Partout le mort se protège contre les forces méchantes qui risqueraient de le distraire, de l’obliger à être un vrai mort, de sombrer dans le sommeil.
Et cette Égypte, qui marque sa route plate par des bornes vivantes, ne sera que la mise au point d’une Égypte néolithique éteinte faute d’écriture, faute de tailler la pierre à un autre usage que celui des armes et dont l’ébauche n’existera qu’en maquettes d’ivoire d’après lesquelles l'avenir exécutera son programme. Costumes et décors, en voici maintenant le théâtre et le magasin d’accessoires auquel rien ne manque : les salles de Tut-Ank-Ammon.
De ce jeune malade, fils de l’inceste, nous pourrons imaginer le luxe. Ses sièges, ses coffres, ses bagues, ses boucles d'oreilles, ses barbes postiches, ses gants, ses lits, ses chars, ses cannes, ses crochets, ses martinets, nous apparaissent sans trace de décrépitude. Tout est neuf, étincelant, prêt à l'usage. Et ce qui rayonnait autour on se le représente rien qu’à voir le lotus d’albâtre où il à bu. Le char nous montre le cheval noir empanaché ; la boîte à maquillage, le kohl des yeux ; les sandales d’or, la démarche.
Je le répète, ce jeune roi poitrinaire a réussi son coup. Plusieurs siècles s’écoulent et il se donne en spectacle.
(Les effigies des pharaons et le rite de la sculpture offrent des inconvénients aux âmes qui s’y incarnent. Cinq artistes y travaillent sous la dictée du scribe. Le maître sculpte le profil gauche. Un élève le profil droit. La face en souffre (paraît-il). Le profil gauche est toujours plus expressif. On devine que, dans cette enveloppe boiteuse, l’âme éprouve quelque gêne.) (Sous toute réserve. Je cite Drioton.)

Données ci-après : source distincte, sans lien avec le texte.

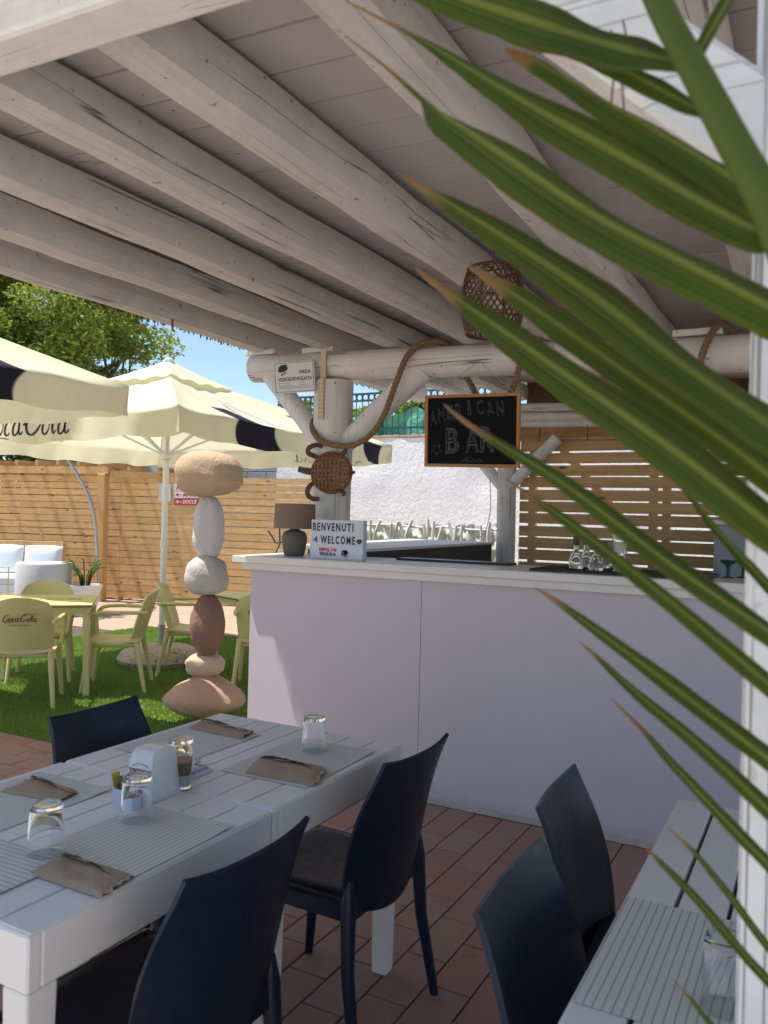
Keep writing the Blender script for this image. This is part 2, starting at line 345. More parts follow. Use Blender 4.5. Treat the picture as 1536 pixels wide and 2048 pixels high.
def fabric(name, c, bands=None, tr=.38, slant=0.0):
    k = Nd(name); co = k.coord(); n = k.noise(co, 5, 4); b = k.mix(n, c_(c, .93), c_(c, 1.04))
    if bands:
        uvn = k.n('UVMap'); sx = k.n('SeparateXYZ'); k.l(uvn.outputs[0], sx.inputs[0])
        w = k.n('Math', operation='MULTIPLY', i_1=7.5); k.l(sx.outputs[1], w.inputs[0]); sn = k.n('Math', operation='SINE'); k.l(w.outputs[0], sn.inputs[0])
        su0 = k.n('Math', operation='MULTIPLY_ADD', i_1=.020); k.l(sn.outputs[0], su0.inputs[0]); k.l(sx.outputs[0], su0.inputs[2])
        su = k.n('Math', operation='MULTIPLY_ADD', i_1=slant); k.l(sx.outputs[1], su.inputs[0]); k.l(su0.outputs[0], su.inputs[2])
        st = []
        for a, z in bands: st += [(a-.002, 0.0), (a+.002, 1.0), (z-.002, 1.0), (z+.002, 0.0)]
        f = k.ramp(su.outputs[0], st); vm = k.ramp(sx.outputs[1], [(.64, 1.0), (.66, 0.0)]); mm = k.n('Math', operation='MULTIPLY'); k.l(f, mm.inputs[0]); k.l(vm, mm.inputs[1])
        b = k.mix(mm.outputs[0], b, (.022, .020, .035))
    k.set(col=b, rough=.75, spec=.25, normal=k.bump(k.noise(co, 2.5, 3), .5, .03, k.bump(k.noise(co, 300, 1), .1, .001)))
    t = k.n('BsdfTranslucent'); k.l(b, t.inputs[0]); mx = k.n('MixShader', i_0=tr); k.l(k.b.outputs[0], mx.inputs[1]); k.l(t.outputs[0], mx.inputs[2]); k.l(mx.outputs[0], k.out.inputs[0])
    return k.m
CREAM = (.84, .81, .60)
M['canvas'] = fabric('cream_canvas', CREAM)
M['cushion'] = plain('white_cushion', (.72, .76, .78), .85, .05, 6, .2); M['pouf'] = plain('white_rattan', (.60, .59, .57), .8, .12, 30, .4)
M['white_metal'] = plain('white_metal', (.75, .76, .75), .35, .04); M['pot'] = plain('white_pot', (.74, .75, .76), .45, .05)
k = Nd('rope_fibre'); co = k.coord(); n = k.noise(co, 120, 4); M['rope'] = k.set(col=k.mix(n, (.14, .085, .045), (.34, .225, .125)), rough=.9, normal=k.bump(n, .8, .004))
M['wicker'] = plain('brown_wicker', (.10, .045, .022), .6, .4, 40, .4); M['wicker2'] = plain('shell_wicker', (.22, .10, .045), .65, .5, 25, .5)
M['lampshade'] = plain('taupe_linen', (.24, .17, .12), .9, .12, 60, .2)
M['lampbase'] = plain('grey_ceramic', (.13, .12, .105), .6, .2, 12, .2)
M['lightbox'] = plain('lightbox_face', (.62, .65, .75), .4, .04); M['ink'] = plain('black_ink', (.012, .012, .014), .5, .1, 30, 0)
M['red'] = plain('red_ink', (.55, .02, .03), .5, .1, 30, 0); M['maroon'] = plain('maroon_ink', (.28, .05, .06), .5, .1, 30, 0)
M['board'] = plain('chalkboard', (.006, .007, .009), .8, .4, 3, .05, spec=.15); M['oak'] = pine('board_frame_wood', 0, (.50, .22, .07), .12)
M['signwhite'] = plain('sign_white', (.72, .71, .69), .5, .05); M['paperwhite'] = plain('white_paper', (.72, .72, .72), .8, .04)
k = Nd('chalk'); n = k.noise(k.coord(), 90, 3); b = k.ramp(n, [(.35, (.02, .02, .024)), (.65, (.13, .13, .145))]); M['chalk'] = k.set(col=b, rough=.95)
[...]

Revenons au prince. Il effraye beaucoup d'Égyptiens superstitieux qui touchent du bois dès qu’on prononce son nom.
Il ne m’inspire aucune crainte. C’est même lui, en personne, qui nous dirige et nous aide à comprendre l’emploi des objets de son règne : comment il mange, comment il se couche sans abîmer sa coiffure, comment il siège sur son trône, comment il se maquille, comment il monte en char. Chez Tut-Ank-Ammon, nous ne sommes plus guidés par des stèles, ni par des cartouches. Nous circulons entre ses esclaves et dans sa maison.
Passée la porte du Musée, le peuple du Caire nous console un peu de vivre un âge sordide. Un dernier souffle d’élégance le drape. Sa main d’aveugle qui ne travaille plus pour aucun mécène arrange encore somptueusement les étoffes. Deux époques, celle du peuple, celle des automobiles américaines, se croisent, se bousculent sans se voir. À ce jeu, l’une et l’autre deviennent des fantômes. Tout le problème de l'Égypte est là."